Completely agree. Also it's nearly impossible still for me to change things and keep them still working. But that's the real learning I'm talking about, learning of your project's code and how it's working. The more you play the more you learn. :)

rvxlab profile image

Be careful though, always go refactor with baby steps.

And for the love of god write tests. Having tests is the safest way to go around this, if your refactor breaks something your tests will catch it.

dumazy profile image
Fré Dumazy

Big fan of writing tests and these are a blessing for refactoring, but there are some considerations to make.

  • Not all areas of the code are easy to test. UI is mostly harder to test than business logic, for example, and tends to change relatively fast, which requires updating the tests. In some cases, the effort vs confidence balance will be better with manual testing.
  • writing tests after a feature was made could be misleading (and boring also). The test would be written to validate the current state of things, instead of the requirement.

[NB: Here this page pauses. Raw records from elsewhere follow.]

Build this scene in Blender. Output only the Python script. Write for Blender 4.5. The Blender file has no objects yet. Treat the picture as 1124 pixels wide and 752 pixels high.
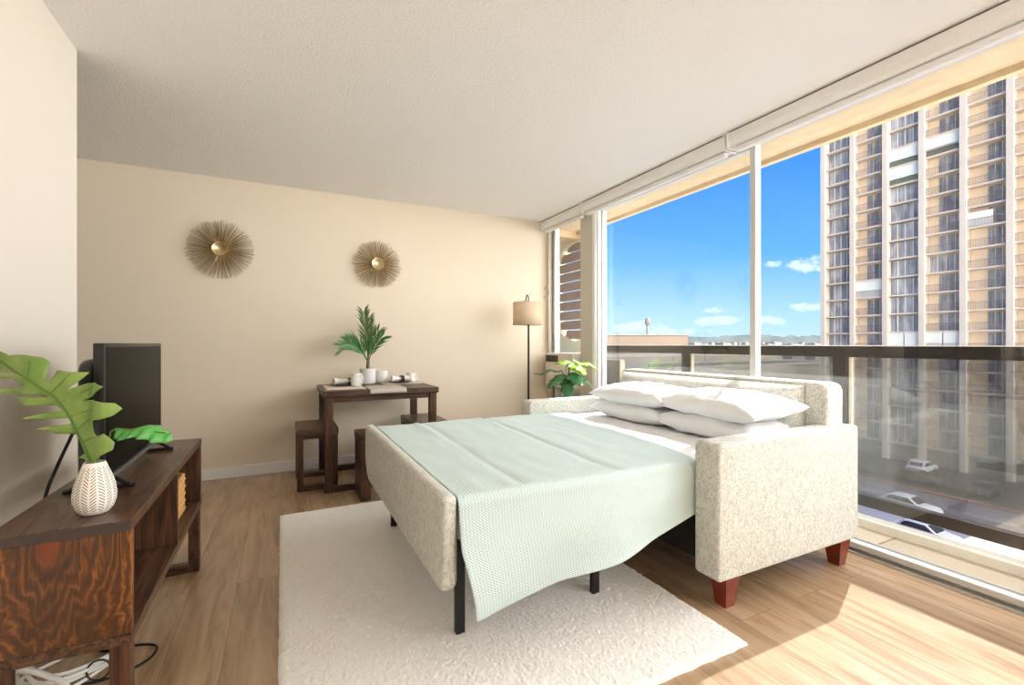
import bpy, bmesh, math, random
from mathutils import Vector, Matrix, noise
random.seed(7)
PI = math.pi
scene = bpy.context.scene
COL = scene.collection
def lin(r, g, b):
    f = lambda c: (c/255/12.92) if c/255 <= .04045 else ((c/255+.055)/1.055)**2.4
    return (f(r), f(g), f(b), 1.0)

# ------------------------------------------------------------------ materials
class NT:
    def __init__(s, m):
        s.m = m; m.use_nodes = True; s.t = m.node_tree; s.t.nodes.clear()
        s.out = s.t.nodes.new('ShaderNodeOutputMaterial' if isinstance(m, bpy.types.Material) else 'ShaderNodeOutputWorld')
    def n(s, typ, **kw):
        nd = s.t.nodes.new(typ)
        for k, v in kw.items():
            if k.startswith('i_'):
                key = k[2:].replace('_', ' ')
                nd.inputs[key].default_value = v
            else: setattr(nd, k, v)
        return nd
    def l(s, a, b): s.t.links.new(a, b)
    def math(s, op, a, b=None, c=None):
        nd = s.t.nodes.new('ShaderNodeMath'); nd.operation = op
        for i, x in enumerate((a, b, c)):
            if x is None: continue
            if isinstance(x, (int, float)): nd.inputs[i].default_value = x
            else: s.l(x, nd.inputs[i])
        return nd.outputs[0]
    def ramp(s, fac, stops, interp='LINEAR'):
        nd = s.t.nodes.new('ShaderNodeValToRGB'); cr = nd.color_ramp; cr.interpolation = interp
        while len(cr.elements) < len(stops): cr.elements.new(0.5)
        for e, (p, c) in zip(cr.elements, stops): e.position = p; e.color = c
        s.l(fac, nd.inputs[0]); return nd.outputs[0]
    def mix(s, fac, a, b, blend='MIX'):
        nd = s.t.nodes.new('ShaderNodeMix'); nd.data_type = 'RGBA'; nd.blend_type = blend
        for i, x in ((0, fac), (6, a), (7, b)):
            if isinstance(x, (int, float, tuple)): nd.inputs[i].default_value = x
            else: s.l(x, nd.inputs[i])
        return nd.outputs[2]
    def coords(s, scale=(1, 1, 1), kind='Object', rot=(0, 0, 0)):
        tc = s.n('ShaderNodeTexCoord'); mp = s.n('ShaderNodeMapping')
        mp.inputs['Scale'].default_value = scale; mp.inputs['Rotation'].default_value = rot
        s.l(tc.outputs[kind], mp.inputs[0]); return mp.outputs[0]
    def noise(s, vec, scale, detail=3, rough=.5, dist=0):
        nd = s.n('ShaderNodeTexNoise'); nd.inputs['Scale'].default_value = scale
        nd.inputs['Detail'].default_value = detail; nd.inputs['Roughness'].default_value = rough
        nd.inputs['Distortion'].default_value = dist
        s.l(vec, nd.inputs['Vector']); return nd.outputs['Fac']
    def bump(s, h, strength=.3, dist=.01):
        nd = s.n('ShaderNodeBump'); nd.inputs['Strength'].default_value = strength; nd.inputs['Distance'].default_value = dist
        s.l(h, nd.inputs['Height']); return nd.outputs[0]
    def bsdf(s, col, rough=.5, metal=0, normal=None, spec=.5, **kw):
        b = s.n('ShaderNodeBsdfPrincipled')
        for k, x in (('Base Color', col), ('Roughness', rough), ('Metallic', metal), ('Specular IOR Level', spec)):
            if isinstance(x, (int, float, tuple)): b.inputs[k].default_value = x
            else: s.l(x, b.inputs[k])
        for k, x in kw.items(): b.inputs[k.replace('_', ' ')].default_value = x
        if normal is not None: s.l(normal, b.inputs['Normal'])
        s.l(b.outputs[0], s.out.inputs[0]); return b
MATS = {}
def mat(name):
    m = bpy.data.materials.new(name); MATS[name] = m; return NT(m)
def simple(name, col, rough=.5, metal=0, var=.06, scale=30, bump=0, spec=.5, **kw):
    t = mat(name); v = t.coords(); nz = t.noise(v, scale, 3)
    a = tuple(c*(1-var) for c in col[:3])+(1,); b = tuple(min(1, c*(1+var)) for c in col[:3])+(1,)
    c = t.ramp(nz, [(.3, a), (.7, b)])
    t.bsdf(c, rough, metal, t.bump(nz, bump, .004) if bump else None, spec, **kw)
    return MATS[name]

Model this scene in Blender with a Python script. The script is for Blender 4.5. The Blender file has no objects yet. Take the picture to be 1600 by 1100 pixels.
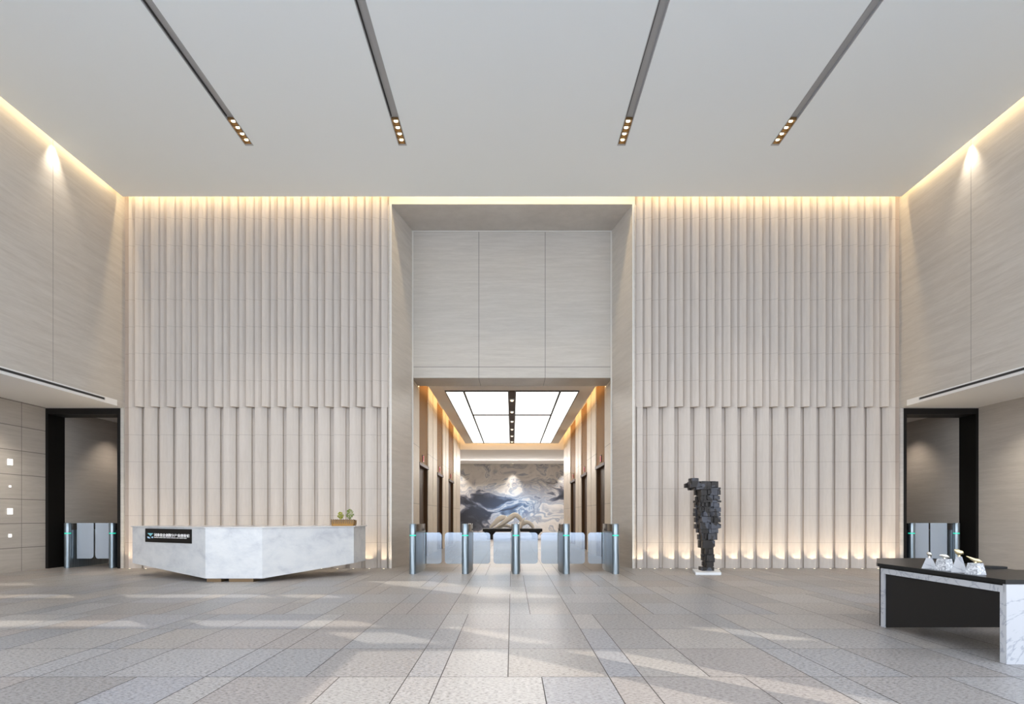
import bpy, bmesh, math, random
from mathutils import Vector, Matrix
random.seed(7)
SC = bpy.context.scene
COL = SC.collection
PI = math.pi
# ------------------------------------------------------------------ helpers
class MB:
    def __init__(s): s.bm = bmesh.new()
    def box(s, x0, x1, y0, y1, z0, z1, bevel=0, rot=None, piv=None):
        r = bmesh.ops.create_cube(s.bm, size=1)
        vs = r['verts']
        bmesh.ops.scale(s.bm, vec=(abs(x1-x0), abs(y1-y0), abs(z1-z0)), verts=vs)
        bmesh.ops.translate(s.bm, vec=((x0+x1)/2, (y0+y1)/2, (z0+z1)/2), verts=vs)
        if rot: bmesh.ops.rotate(s.bm, cent=piv or ((x0+x1)/2, (y0+y1)/2, (z0+z1)/2), matrix=rot, verts=vs)
        if bevel:
            es = list({e for v in vs for e in v.link_edges})
            bmesh.ops.bevel(s.bm, geom=es, offset=bevel, segments=2, affect='EDGES', profile=.5)
        return s
    def loft(s, rings, cap=True):
        """rings: list of equal-length point lists"""
        vr = [[s.bm.verts.new(p) for p in r] for r in rings]
        n = len(rings[0])
        for a, b in zip(vr[:-1], vr[1:]):
            for i in range(n):
                s.bm.faces.new((a[i], a[(i+1) % n], b[(i+1) % n], b[i]))
        if cap:
            s.bm.faces.new(list(reversed(vr[0]))); s.bm.faces.new(vr[-1])
        return s
    def prism(s, pts, z0, z1):
        return s.loft([[(p[0], p[1], z0) for p in pts], [(p[0], p[1], z1) for p in pts]])
    def cyl(s, x, y, z0, z1, r, r2=None, n=24):
        r2 = r if r2 is None else r2
        c = [(math.cos(2*PI*i/n), math.sin(2*PI*i/n)) for i in range(n)]
        return s.loft([[(x+a*r, y+b*r, z0) for a, b in c], [(x+a*r2, y+b*r2, z1) for a, b in c]])
    def lathe(s, x, y, prof, n=24):
        c = [(math.cos(2*PI*i/n), math.sin(2*PI*i/n)) for i in range(n)]
        return s.loft([[(x+a*r, y+b*r, z) for a, b in c] for r, z in prof])
    def tube(s, pts, rad, flat=1.0, n=14):
        """pts list of Vector, rad list; flattened along y"""
        rings = []
        P = [Vector(p) for p in pts]
        for i, p in enumerate(P):
            t = (P[min(i+1, len(P)-1)] - P[max(i-1, 0)]).normalized()
            side = Vector((0, 1, 0))
            up = side.cross(t).normalized(); side = t.cross(up).normalized()
            rings.append([tuple(p + up*math.cos(2*PI*k/n)*rad[i] + side*math.sin(2*PI*k/n)*rad[i]*flat) for k in range(n)])
        return s.loft(rings)
    def build(s, name, mat, parent=None, smooth=False, kind=None):
        bmesh.ops.recalc_face_normals(s.bm, faces=s.bm.faces)
        me = bpy.data.meshes.new(name); s.bm.to_mesh(me); s.bm.free()
        me.materials.append(mat)
        o = bpy.data.objects.new(name, me); COL.objects.link(o)
        if parent:
            o.parent = parent
            pl = Vector(parent.location) if not parent.parent else Vector(parent.location)+Vector(parent.parent.location)
            me.transform(Matrix.Translation(-pl))
        if smooth:
            for p in me.polygons: p.use_smooth = True
            try: me.set_sharp_from_angle(angle=math.radians(35))
            except Exception: pass
        if kind: o['kind'] = kind
        return o
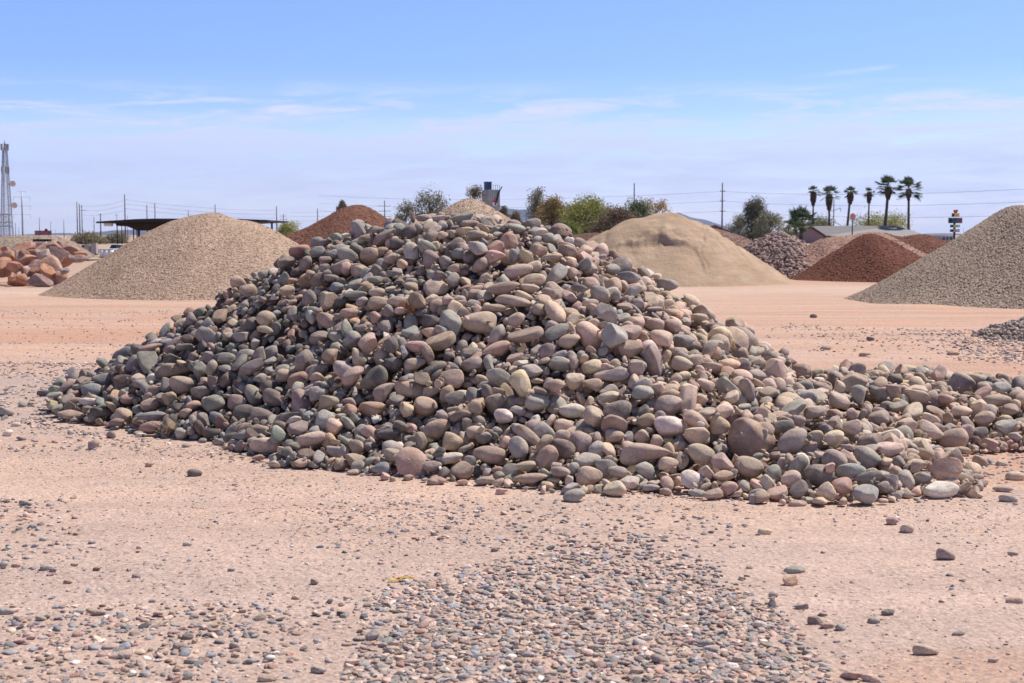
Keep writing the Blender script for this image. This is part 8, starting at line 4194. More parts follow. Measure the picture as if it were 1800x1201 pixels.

There could always be a bug in the original code that hasn't been spotted, and you end up with a test that falsly says it's working fine.
  • To be able to test code, the code has to be written in a way that made it testable. Mostly this means having it "loosely coupled". Changing this during a refactor might lead you down a rabbit hole.
  • Writing tests is a practice that takes years to master. It's an investment in the long-run, one that might outlive the specific project or only give advantage after the deadline.

As always in IT, it's a trade-off. It's not "write tests" vs "don't write tests". It's about finding the balance between "effort" and "confidence" that's most fitting for the problem at hand.

jaronsummers profile image
Jaron Summers

I usually write a terrible hacky mega-function that contains basically the entire application, validate that it works, write tests, and then refactor it to be reasonable, relying on the tests to do most of the work of verifying that it's still behaving.